The Disneyland Resort will in 2026 be getting a little more patriotic.

Soarin’ Around the World at Disney California Adventure will in 2026 be converted to Soarin’ Across America, a move timed to the 250th anniversary of the United States of America. The makeover is planned for next summer at both California Adventure in Anaheim and in Florida at Walt Disney World’s Epcot.

Disney unveiled the news via a social media post with actor Patrick Warburton, who plays the chief flight attendant of Soarin’. In the clip, Warburton, as the fan favorite character of Patrick, promises “amber waves of grain” and “purple mountain majesties” while showcasing red, white and blue mouse ears fit for the Fourth of July. A post on the Disney Parks Blog hints that the new film will also capture various American cityscapes.

The Soarin’ makeover will coincide with a number of Disney initiatives designed to honor America’s 250th birthday. “Disney Celebrating America” will launch on Veterans Day, Nov. 11, and continue through July 4, 2026. Various Disney networks, from ABC to ESPN, will engage in America-themed programming. Disneyland and Walt Disney World will host a special, one-off fireworks show on the Fourth of July.

An attraction poster for Soarin' Across America released via the Walt Disney Co.'s corporate media site.

An attraction poster for Soarin’ Across America released via the Walt Disney Co.’s corporate media site.

(The Walt Disney Co.)

The celebration arrives at a divisive time in American history. A poster for the attraction showcases the Statue of Liberty juxtaposed with the American flag and bald eagle. It’s art that conveys a sense of nationalistic pride, and it’s perhaps representative of shifting an outward-facing, global ride with one that may suddenly be more inward-looking.

It coincides with a time when U.S. politics are pushing a so-called America First agenda (see President Trump’s tariffs) while the Walt Disney Co. itself has faced criticism for its handling of recent controversy surrounding late night comedian Jimmy Kimmel and pro-administration ICE-recruitment ads running on its various streaming services. Disney’s own social media posts announcing the move are filled with rampant debate as to whether this is an instance of propaganda as it runs the risk of feeling jingoistic.

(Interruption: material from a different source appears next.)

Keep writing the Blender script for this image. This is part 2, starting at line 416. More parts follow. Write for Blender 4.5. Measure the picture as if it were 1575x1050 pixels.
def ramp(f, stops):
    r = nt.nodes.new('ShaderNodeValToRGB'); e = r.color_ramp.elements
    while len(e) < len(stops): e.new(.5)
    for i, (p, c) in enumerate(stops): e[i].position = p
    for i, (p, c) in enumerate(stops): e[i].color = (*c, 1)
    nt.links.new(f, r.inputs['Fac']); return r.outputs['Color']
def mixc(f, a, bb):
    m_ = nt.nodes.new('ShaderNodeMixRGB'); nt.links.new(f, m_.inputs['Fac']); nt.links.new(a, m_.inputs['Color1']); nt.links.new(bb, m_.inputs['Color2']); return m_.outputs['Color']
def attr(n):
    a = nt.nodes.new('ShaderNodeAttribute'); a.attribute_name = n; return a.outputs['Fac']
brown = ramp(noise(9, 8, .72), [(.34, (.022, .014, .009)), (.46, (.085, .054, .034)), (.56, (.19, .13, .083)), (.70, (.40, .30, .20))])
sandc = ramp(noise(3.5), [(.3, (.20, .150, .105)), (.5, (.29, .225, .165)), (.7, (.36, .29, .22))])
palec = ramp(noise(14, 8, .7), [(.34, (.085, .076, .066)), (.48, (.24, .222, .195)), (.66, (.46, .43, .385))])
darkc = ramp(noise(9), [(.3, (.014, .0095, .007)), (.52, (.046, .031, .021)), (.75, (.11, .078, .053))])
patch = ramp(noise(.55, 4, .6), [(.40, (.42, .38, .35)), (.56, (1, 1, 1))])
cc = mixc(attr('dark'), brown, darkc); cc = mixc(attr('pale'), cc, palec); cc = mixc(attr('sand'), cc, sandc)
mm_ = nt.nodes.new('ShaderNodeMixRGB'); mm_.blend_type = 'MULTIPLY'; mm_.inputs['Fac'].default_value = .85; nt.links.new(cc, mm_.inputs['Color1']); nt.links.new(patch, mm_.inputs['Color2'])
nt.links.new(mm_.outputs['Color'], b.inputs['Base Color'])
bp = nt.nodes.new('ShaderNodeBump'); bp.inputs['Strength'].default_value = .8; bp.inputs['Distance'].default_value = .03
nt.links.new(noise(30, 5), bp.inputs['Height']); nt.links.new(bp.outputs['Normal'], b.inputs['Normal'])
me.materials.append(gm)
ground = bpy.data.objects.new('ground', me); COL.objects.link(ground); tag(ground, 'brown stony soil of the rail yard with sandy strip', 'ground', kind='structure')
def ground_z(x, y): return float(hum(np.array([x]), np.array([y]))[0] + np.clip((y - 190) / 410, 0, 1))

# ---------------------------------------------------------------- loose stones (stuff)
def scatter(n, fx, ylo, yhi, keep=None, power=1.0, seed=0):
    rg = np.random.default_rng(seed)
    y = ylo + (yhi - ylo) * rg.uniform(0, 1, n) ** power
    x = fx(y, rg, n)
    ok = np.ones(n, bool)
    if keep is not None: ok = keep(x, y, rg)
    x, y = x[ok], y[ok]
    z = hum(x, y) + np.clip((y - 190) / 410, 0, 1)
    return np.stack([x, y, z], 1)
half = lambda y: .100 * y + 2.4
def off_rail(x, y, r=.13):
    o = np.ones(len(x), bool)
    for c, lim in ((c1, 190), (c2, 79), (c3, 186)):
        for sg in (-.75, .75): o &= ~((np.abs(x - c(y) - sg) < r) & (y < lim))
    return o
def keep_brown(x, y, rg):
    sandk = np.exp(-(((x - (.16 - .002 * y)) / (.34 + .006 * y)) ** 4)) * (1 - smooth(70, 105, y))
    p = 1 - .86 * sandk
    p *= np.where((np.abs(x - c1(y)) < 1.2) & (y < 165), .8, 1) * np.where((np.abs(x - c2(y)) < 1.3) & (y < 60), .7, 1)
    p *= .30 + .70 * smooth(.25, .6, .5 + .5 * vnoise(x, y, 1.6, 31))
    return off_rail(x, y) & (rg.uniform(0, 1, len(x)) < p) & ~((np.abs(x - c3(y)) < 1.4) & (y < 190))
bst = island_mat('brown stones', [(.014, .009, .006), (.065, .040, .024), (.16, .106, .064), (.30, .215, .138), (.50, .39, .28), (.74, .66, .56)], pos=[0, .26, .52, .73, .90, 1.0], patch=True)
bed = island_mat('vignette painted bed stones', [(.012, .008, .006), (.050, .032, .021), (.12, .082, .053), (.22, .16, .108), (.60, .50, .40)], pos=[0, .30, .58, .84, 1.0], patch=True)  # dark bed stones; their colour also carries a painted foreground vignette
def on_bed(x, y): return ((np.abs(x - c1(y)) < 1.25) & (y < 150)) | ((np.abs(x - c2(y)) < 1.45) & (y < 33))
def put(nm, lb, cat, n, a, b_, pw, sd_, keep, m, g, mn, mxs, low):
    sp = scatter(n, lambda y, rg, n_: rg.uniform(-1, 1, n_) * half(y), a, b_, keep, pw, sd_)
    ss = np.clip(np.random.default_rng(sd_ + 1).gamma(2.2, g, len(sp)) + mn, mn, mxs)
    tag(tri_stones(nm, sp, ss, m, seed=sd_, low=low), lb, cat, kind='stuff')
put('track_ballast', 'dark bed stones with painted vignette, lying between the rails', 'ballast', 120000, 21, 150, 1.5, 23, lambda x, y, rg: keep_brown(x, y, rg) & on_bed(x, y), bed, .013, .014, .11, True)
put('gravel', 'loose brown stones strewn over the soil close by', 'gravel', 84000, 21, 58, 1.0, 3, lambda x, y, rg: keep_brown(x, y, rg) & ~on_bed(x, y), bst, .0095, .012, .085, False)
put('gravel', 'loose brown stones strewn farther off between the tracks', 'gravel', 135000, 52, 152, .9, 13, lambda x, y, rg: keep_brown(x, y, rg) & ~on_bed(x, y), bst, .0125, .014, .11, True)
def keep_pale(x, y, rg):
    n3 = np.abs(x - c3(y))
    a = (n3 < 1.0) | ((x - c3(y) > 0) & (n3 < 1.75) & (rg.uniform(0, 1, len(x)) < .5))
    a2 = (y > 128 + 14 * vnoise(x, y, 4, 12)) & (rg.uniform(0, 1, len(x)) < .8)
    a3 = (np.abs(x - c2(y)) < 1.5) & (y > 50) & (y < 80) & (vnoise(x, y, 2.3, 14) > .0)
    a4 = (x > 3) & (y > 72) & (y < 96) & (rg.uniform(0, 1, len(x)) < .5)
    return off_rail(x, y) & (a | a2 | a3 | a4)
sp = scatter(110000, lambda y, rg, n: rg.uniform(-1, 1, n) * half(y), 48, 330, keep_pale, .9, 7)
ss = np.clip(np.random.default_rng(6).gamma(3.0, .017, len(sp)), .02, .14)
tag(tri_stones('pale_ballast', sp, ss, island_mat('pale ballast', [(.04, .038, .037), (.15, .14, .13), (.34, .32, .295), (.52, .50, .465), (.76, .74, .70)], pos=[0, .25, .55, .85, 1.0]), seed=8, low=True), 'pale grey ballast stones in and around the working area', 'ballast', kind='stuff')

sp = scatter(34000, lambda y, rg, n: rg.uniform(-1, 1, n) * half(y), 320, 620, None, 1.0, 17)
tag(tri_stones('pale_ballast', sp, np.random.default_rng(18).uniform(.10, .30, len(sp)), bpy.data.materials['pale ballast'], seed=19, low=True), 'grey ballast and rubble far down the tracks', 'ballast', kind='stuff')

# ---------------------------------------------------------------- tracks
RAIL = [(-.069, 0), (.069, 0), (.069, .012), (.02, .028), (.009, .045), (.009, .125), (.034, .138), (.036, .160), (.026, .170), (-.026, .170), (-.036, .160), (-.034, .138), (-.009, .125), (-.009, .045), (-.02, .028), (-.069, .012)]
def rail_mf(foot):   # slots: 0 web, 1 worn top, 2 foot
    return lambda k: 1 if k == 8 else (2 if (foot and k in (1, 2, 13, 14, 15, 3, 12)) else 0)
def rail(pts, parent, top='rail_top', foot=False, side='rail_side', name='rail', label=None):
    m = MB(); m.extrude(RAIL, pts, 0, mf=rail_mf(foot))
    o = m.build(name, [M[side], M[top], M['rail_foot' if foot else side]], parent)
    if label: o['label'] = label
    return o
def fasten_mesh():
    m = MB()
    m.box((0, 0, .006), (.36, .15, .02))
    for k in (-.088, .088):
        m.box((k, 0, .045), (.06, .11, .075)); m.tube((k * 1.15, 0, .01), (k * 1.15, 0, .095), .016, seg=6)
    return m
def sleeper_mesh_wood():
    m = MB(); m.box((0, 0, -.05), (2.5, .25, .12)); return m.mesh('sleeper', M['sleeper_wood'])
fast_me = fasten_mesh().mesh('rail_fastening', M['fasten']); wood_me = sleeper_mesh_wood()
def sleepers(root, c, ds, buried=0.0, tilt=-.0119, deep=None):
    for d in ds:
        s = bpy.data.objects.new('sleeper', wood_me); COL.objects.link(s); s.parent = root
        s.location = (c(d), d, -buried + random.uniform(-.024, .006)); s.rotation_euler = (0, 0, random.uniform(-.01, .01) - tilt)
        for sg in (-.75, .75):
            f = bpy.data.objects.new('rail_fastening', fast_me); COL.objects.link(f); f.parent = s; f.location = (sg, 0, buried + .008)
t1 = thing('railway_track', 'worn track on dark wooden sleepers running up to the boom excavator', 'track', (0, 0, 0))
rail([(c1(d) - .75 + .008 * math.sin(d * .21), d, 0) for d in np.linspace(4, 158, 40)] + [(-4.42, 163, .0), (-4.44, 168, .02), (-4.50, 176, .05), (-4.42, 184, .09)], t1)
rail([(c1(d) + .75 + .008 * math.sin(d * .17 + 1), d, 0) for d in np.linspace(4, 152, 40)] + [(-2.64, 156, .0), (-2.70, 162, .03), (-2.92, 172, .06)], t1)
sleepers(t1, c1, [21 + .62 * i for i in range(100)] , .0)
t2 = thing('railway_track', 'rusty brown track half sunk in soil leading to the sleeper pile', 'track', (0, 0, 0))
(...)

That being said, it is not unprecedented for the Disney theme parks to lean into American exceptionalism, although in recent years the parks have been shifting away from some of its America-centric viewpoints to showcase a more global and diverse vision. In 2022 when the park resurrected the Electrical Parade it struck its giant American eagle and flag float from the procession, replacing it instead with a showcase of scenes from more recent Disney and Pixar animated films, including “Encanto,” “Coco” and “Frozen.”

Yet Disneyland, of course, is a place of tradition, and even today the park houses a robotic Abe Lincoln (temporarily displaced for a show honoring Walt Disney), stages flag retreats and tells the story of the first Christmas each December.

Soarin’ debuted with California Adventure in 2001 as Soarin’ Over California. The latter typically returns each spring as part of the park’s popular Food & Wine Festival.

A Disney representative described Soarin’ Across America as a “limited time” offering.